I can write a whole thesis about how hard this year has been, but they told me I only have two to three minutes to give this speech. So we have to keep the ball rolling.

Sometimes, it is hard to contemplate the weight of this diploma. At the end of the day, it really is just a flimsy piece of card stock, that just so happened to cost a quarter of a million dollars.

However, what this diploma has given me is something I cannot express easily. And with that, I would like to share a story with you all.

When I was in the first grade, my mother took me to my favorite store of all time: Costco. Besides great deals on toilet paper, which I know is a sensitive topic now, they had an extensive book selection. Here, I purchased the first book I was ever able to read — “The Very Hungry Caterpillar.”

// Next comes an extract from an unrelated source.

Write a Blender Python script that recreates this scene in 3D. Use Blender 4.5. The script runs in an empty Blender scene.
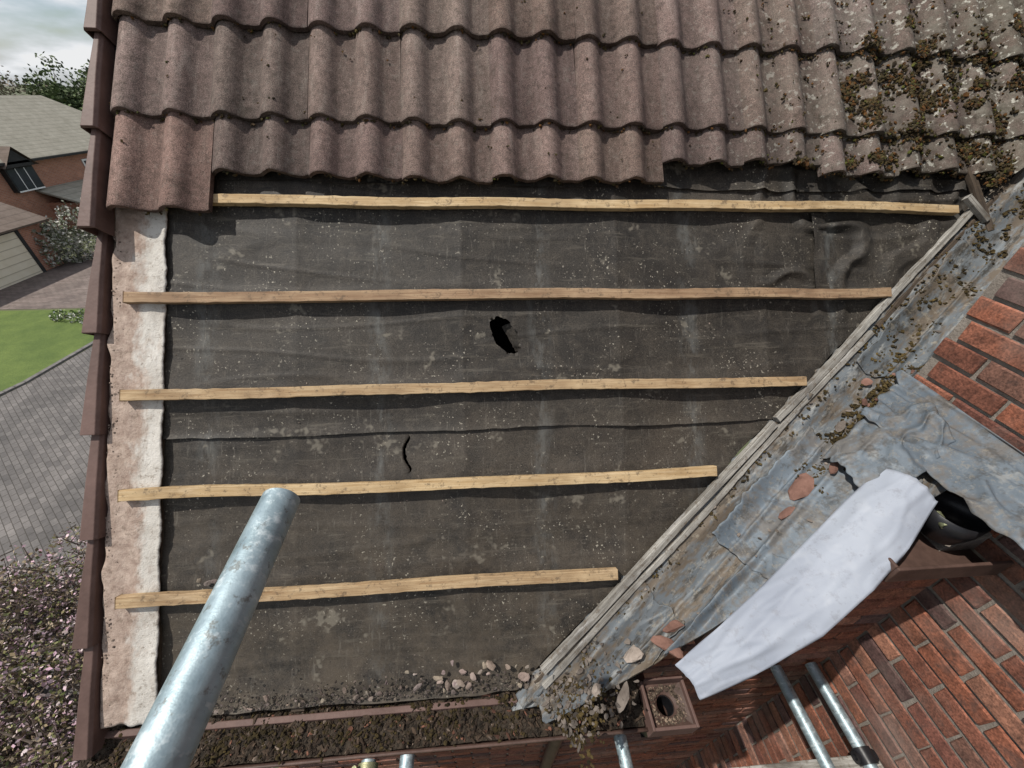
import bpy, bmesh, math, random
import numpy as np
from mathutils import Vector, Matrix, noise
random.seed(7); rng=np.random.default_rng(7)
H=7.8
sc=bpy.context.scene
# ---------------------------------------------------------------- frames
TH=math.radians(50); c,s_=math.cos(TH),math.sin(TH)
def frame(o,x,y,z):
    m=Matrix.Identity(4)
    for i in range(3):
        m[i][0]=x[i];m[i][1]=y[i];m[i][2]=z[i];m[i][3]=o[i]
    return m
ROOF=frame((0,1.0985,H-0.922),(1,0,0),(0,c,s_),(0,-s_,c))
VD=Vector((.7348,.4357,.5188)).normalized(); VP=Vector((.356,-.8993,.2514)).normalized(); VN=VP.cross(VD).normalized()
VAL=frame((.155,.4364,H-1.711),VP,VD,VN)
DROP=.11
# ---------------------------------------------------------------- materials
class M:
    def __init__(s,name,rough=.8,metal=0.,spec=.3):
        s.m=bpy.data.materials.new(name); s.m.use_nodes=True; s.t=s.m.node_tree; s.n=s.t.nodes; s.l=s.t.links
        s.b=s.n['Principled BSDF']; s.b.inputs['Roughness'].default_value=rough; s.b.inputs['Metallic'].default_value=metal
        s.b.inputs['Specular IOR Level'].default_value=spec
        s.tc=s.n.new('ShaderNodeTexCoord'); s.hs=None
    def co(s,sx=1,sy=1,sz=1,off=(0,0,0)):
        mp=s.n.new('ShaderNodeMapping'); mp.inputs['Scale'].default_value=(sx,sy,sz); mp.inputs['Location'].default_value=off
        s.l.new(s.tc.outputs['Object'],mp.inputs[0]); return mp.outputs[0]
    def noise(s,scale,detail=4,rough=.6,st=(1,1,1),off=(0,0,0),dist=0):
        n=s.n.new('ShaderNodeTexNoise'); n.inputs['Scale'].default_value=scale; n.inputs['Detail'].default_value=min(detail,4) if scale<60 else min(detail,1.5)
        n.inputs['Roughness'].default_value=rough; n.inputs['Distortion'].default_value=dist
        s.l.new(s.co(*st,off=off),n.inputs['Vector']); return n.outputs[0]
    def ramp(s,f,stops):
        r=s.n.new('ShaderNodeValToRGB'); e=r.color_ramp.elements
        while len(e)<len(stops): e.new(.5)
        for i,(p,col) in enumerate(stops):
            e[i].position=p
            if not hasattr(col,'__len__'): col=(col,)*3
            e[i].color=(*col,1)
        s.l.new(f,r.inputs[0]); return r.outputs[0]
    def val(s,f,a,b): return s.ramp(f,[(a,0.),(b,1.)])
    def mix(s,f,a,b,mode='MIX'):
        n=s.n.new('ShaderNodeMix'); n.data_type='RGBA'; n.blend_type=mode
        for k,v in ((0,f),(6,a),(7,b)):
            if isinstance(v,(int,float)): n.inputs[k].default_value=v
            elif isinstance(v,tuple): n.inputs[k].default_value=(*v,1)
            else: s.l.new(v,n.inputs[k])
        return n.outputs[2]
    def math(s,op,a,b=0.,cl=False):
        n=s.n.new('ShaderNodeMath'); n.operation=op; n.use_clamp=cl
        for k,v in ((0,a),(1,b)):
            if isinstance(v,(int,float)): n.inputs[k].default_value=v
            else: s.l.new(v,n.inputs[k])
        return n.outputs[0]
    def mrange(s,f,a,b):
        mr=s.n.new('ShaderNodeMapRange'); s.l.new(f,mr.inputs[0]); mr.inputs[1].default_value=a; mr.inputs[2].default_value=b; return mr.outputs[0]
    def axis(s,i):
        n=s.n.new('ShaderNodeSeparateXYZ'); s.l.new(s.tc.outputs['Object'],n.inputs[0]); return n.outputs[i]
    def attr(s,nm='Col'):
        n=s.n.new('ShaderNodeAttribute'); n.attribute_name=nm; return n.outputs['Color']
    def bump(s,h,strength=.4,dist=.005):
        n=s.n.new('ShaderNodeBump'); n.inputs['Strength'].default_value=strength; n.inputs['Distance'].default_value=dist
        s.l.new(h,n.inputs['Height'])
        if s.hs: s.l.new(s.hs,n.inputs['Normal'])
        s.hs=n.outputs[0]; s.l.new(s.hs,s.b.inputs['Normal']); return s
    def col(s,x):
        if isinstance(x,tuple): s.b.inputs['Base Color'].default_value=(*x,1)
        else: s.l.new(x,s.b.inputs['Base Color'])
        return s
    def rough(s,x): s.l.new(x,s.b.inputs['Roughness']); return s

def simple(name,c1,c2,scale=8,rough=.8,bump=.3,bs=None,metal=0,attr=False,dist=.004,st=(1,1,1)):
    m=M(name,rough,metal); n=m.noise(scale,5,.65,st=st); cc=m.ramp(n,[(.3,c1),(.7,c2)])
    if attr: cc=m.mix(1.,cc,m.attr(),'MULTIPLY')
    m.col(cc)
    if bump: m.bump(m.noise(bs or scale*6,3,.7,st=st),bump,dist)
    return m.m

# tile
m=M('concrete_tile',.92,0,.2)
big=m.noise(3.5,5,.6); fine=m.noise(380,2,.7); mid=m.noise(45,4,.7)
cc=m.ramp(big,[(.3,(.135,.096,.084)),(.7,(.205,.152,.134))])
cc=m.mix(m.math('MULTIPLY',m.val(mid,.42,.68),.8),cc,(.085,.065,.056))
streak=m.noise(14,5,.7,st=(3,.5,1),off=(3,3,3))
cc=m.mix(m.math('MULTIPLY',m.val(streak,.5,.7),.45),cc,(.25,.205,.18))
cc=m.mix(.85,cc,m.ramp(fine,[(.3,(.25,.25,.25)),(.5,(.95,.95,.95)),(.68,(1.75,1.75,1.75))]),'MULTIPLY')
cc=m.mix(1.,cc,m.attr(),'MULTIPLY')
ru=m.mrange(m.axis(0),.8,2.1)
lm=m.math('MULTIPLY',ru,m.val(m.noise(9,5,.75),.34,.58))
cc=m.mix(m.math('MULTIPLY',lm,.8),cc,m.ramp(m.noise(30,4,.7),[(.3,(.065,.060,.045)),(.7,(.20,.19,.16))]))
spots=m.val(m.noise(42,4,.65,off=(3,1,2)),.58,.63)
cc=m.mix(m.math('MULTIPLY',m.math('ADD',m.math('MULTIPLY',ru,.85),.06),spots),cc,(.44,.43,.38))
dk=m.val(m.noise(13,5,.8,off=(9,4,2)),.56,.66)
cc=m.mix(m.math('MULTIPLY',dk,m.math('ADD',m.math('MULTIPLY',ru,.5),.35)),cc,(.040,.032,.024))
m.col(cc); m.bump(fine,.6,.0018); m.bump(mid,.45,.003); TILE=m.m
# felt
m=M('bitumen_felt',.66,0,.35)
big=m.noise(2.0,5,.65); mid=m.noise(13,5,.75,dist=.8); fine=m.noise(240,2,.7)
cc=m.ramp(big,[(.3,(.015,.013,.0115)),(.52,(.029,.025,.021)),(.72,(.052,.043,.034))])
cc=m.mix(m.math('MULTIPLY',m.val(mid,.44,.72),.7),cc,(.064,.054,.043))
cc=m.mix(.8,cc,m.ramp(fine,[(.3,(.35,.35,.35)),(.7,(1.6,1.6,1.6))]),'MULTIPLY')
fr=m.math('FRACT',m.math('MULTIPLY',m.math('ADD',m.axis(0),6.68),1/.6))
dd=m.math('ABSOLUTE',m.math('SUBTRACT',fr,.5))
line=m.ramp(dd,[(0,1.),(.04,.6),(.09,0.)])
stn=m.noise(5,5,.8,st=(2.5,1,1))
line=m.math('MULTIPLY',line,m.val(stn,.47,.64))
cc=m.mix(m.math('MULTIPLY',line,.5),cc,(.14,.145,.14))
low=m.math('MULTIPLY',m.mrange(m.axis(1),.2,-1.0),m.val(m.noise(6,5,.8),.36,.62))
cc=m.mix(m.math('MULTIPLY',low,.55),cc,(.105,.083,.06))
sp=m.val(m.noise(110,2,.5,off=(5,5,1)),.66,.70); sp2=m.val(m.noise(5,5,.7,off=(1,7,1)),.46,.62)
cc=m.mix(m.math('MULTIPLY',m.math('MULTIPLY',sp,sp2),.75),cc,(.36,.33,.27))
st=m.val(m.noise(26,5,.8,st=(3,.35,1),off=(2,0,0)),.59,.69)
cc=m.mix(m.math('MULTIPLY',st,.32),cc,(.17,.155,.13))
st2=m.val(m.noise(14,5,.8,st=(.3,3,1),off=(6,0,0)),.57,.70)
cc=m.mix(m.math('MULTIPLY',st2,.42),cc,(.13,.115,.092))
blot=m.val(m.noise(4.5,5,.85,off=(8,2,0)),.61,.66)
cc=m.mix(m.math('MULTIPLY',blot,.5),cc,(.20,.18,.145))
m.col(cc); m.bump(fine,.4,.0012); m.bump(mid,.4,.005); FELT=m.m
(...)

I couldn’t read most of the words, but neither could my mom. Some nights, we would stay up in bed, and both try to decipher this book, sentence by sentence, word by word, until the pages were falling out.

No matter how stressful or grueling her day was, she always prioritized my education over her needs.

Today, my parents watch their daughter receive the diploma they never did and give this speech.

I am only one of the 350 students among us who will be the first in their family to graduate today.

This diploma might be a flimsy piece of card stock, but it is a physical copy of our sacrifices, dedications and accomplishments.

Family, friends, loved ones, distinguished faculty and the Class of 2021, as I address you for the last time, I wish to tell you one thing:

This diploma may say my name and my major, but it is not mine. It is ours.

Four years ago, when we stepped on campus, we had no idea what to expect.

Similarly, today, we don’t know what the future holds. What we do know is throughout uncertain times, the connections we have established will last a lifetime and the memories we have created will be the ones we will never forget. Congratulations!